Let’s be honest, the job market right now is exhausting.
You can do everything “right”: tailor your resume, apply consistently, network, upskill, follow advice… and still hear nothing back. Rejection emails pile up. Interviews go nowhere. Roles disappear. Pay feels disrespectful. And somehow, you’re expected to stay positive through it all.
This post isn’t about pretending the job market isn’t bad.
It is bad.
This is about how to deal with it without letting it destroy your confidence, identity, or mental health.
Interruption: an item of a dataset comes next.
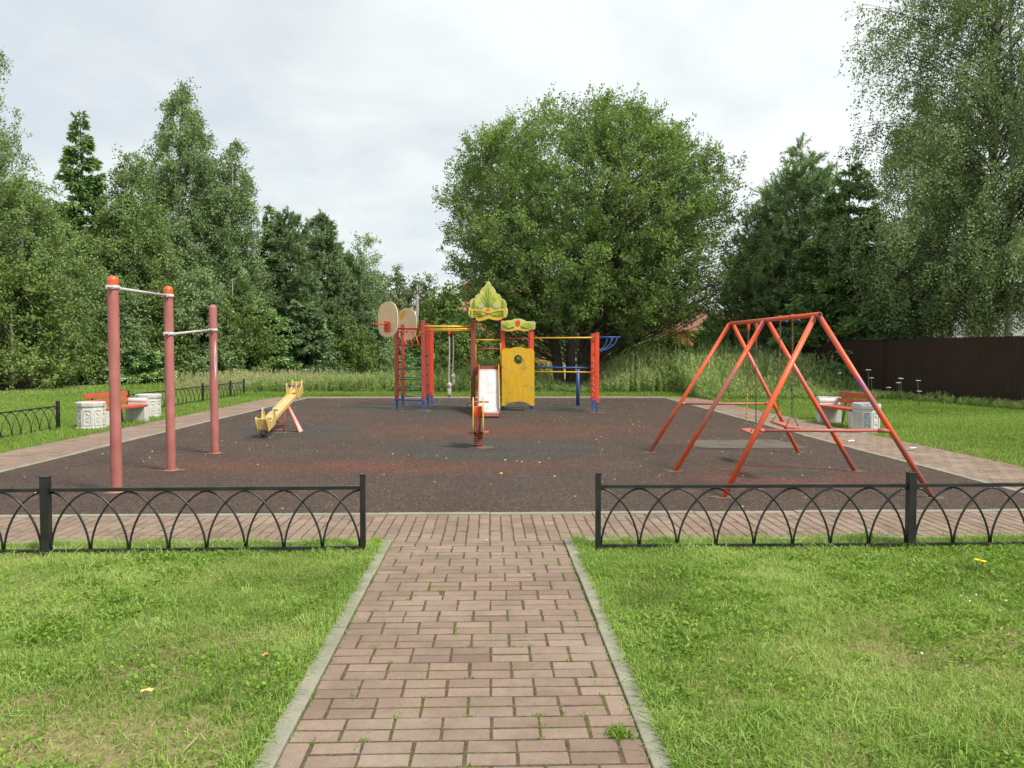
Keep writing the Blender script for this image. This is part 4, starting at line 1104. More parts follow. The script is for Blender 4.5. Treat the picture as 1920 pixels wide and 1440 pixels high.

1. Stop Personalizing a Systemic Problem
The first thing you need to understand is this:
the job market is broken, not you.
Hiring freezes, ghost postings, unrealistic expectations, and mass layoffs have nothing to do with your worth or work ethic. Rejection right now is often about budgets, algorithms, or internal chaos. Not your talent.
If you’re struggling to find work, it does not mean you’re behind, lazy, or unqualified. It means you’re navigating a deeply unstable system.
Detach your self-worth from the outcome.

2. Treat Job Searching Like a Season, Not Your Entire Life
Job hunting can consume your entire identity if you let it.
Instead of applying nonstop all day, every day, create structured job-search windows. Then step away. Read. Move your body. Create. Rest.
You are still a whole person even when you’re unemployed or underemployed. This season does not get to swallow you.


3. Adjust Your Strategy (Not Your Confidence)
If something isn’t working, it doesn’t mean you need to shrink. It means the approach needs to shift.
That could look like:
- Tailoring resumes for specific roles, not mass applications
- Applying directly on company websites
- Networking intentionally instead of endlessly scrolling job boards
- Considering contract, freelance, or hybrid roles temporarily
Be flexible without becoming desperate. Strategy can change without self-respect disappearing.

4. Build Something That’s Yours (If You Can)
This job market has taught many people a painful truth: loyalty is rarely rewarded.
If you have the capacity, even slowly, start building something that belongs to you. A blog. A service. A digital product. A portfolio. A personal brand. A side income.
It doesn’t have to replace your job overnight. It just has to remind you that you are more than someone waiting to be chosen.
Ownership restores power.

5. Grieve the Reality Without Shame
It’s okay to admit this is disappointing.
Also, it’s okay to feel angry, scared, or exhausted.
What makes this season harder is the pressure to stay “grateful” while struggling. You can be thankful and frustrated. Hopeful and tired.
Allow yourself to grieve the version of stability you thought you’d have by now.
That honesty is part of resilience.


6. Protect Your Mental Health Ruthlessly
Rejection emails can slowly chip away at your sense of worth if you’re not careful.
Limit how often you check job boards. Mute triggering content. Stop comparing your timeline to someone else’s highlight reel. Take breaks when your nervous system is fried.
Your mental health is more important than any role that would drain you anyway.

7. Remember: This Is Temporary, Even If It’s Long
This season may last longer than you expected but it is not permanent.
Markets shift. Opportunities return. Doors open when you least expect them to. Many women look back on this period and realize it reshaped them in ways that ultimately protected them.
You are not failing.
You are enduring. And that takes strength no resume can capture.


Final Thoughts
This job market is not a reflection of your intelligence, ambition, or potential.
You are allowed to rest and allowed to pivot. You are allowed to feel discouraged without giving up on yourself.
Your value does not decrease because the system is unstable. And you are still capable. Still worthy. Still becoming.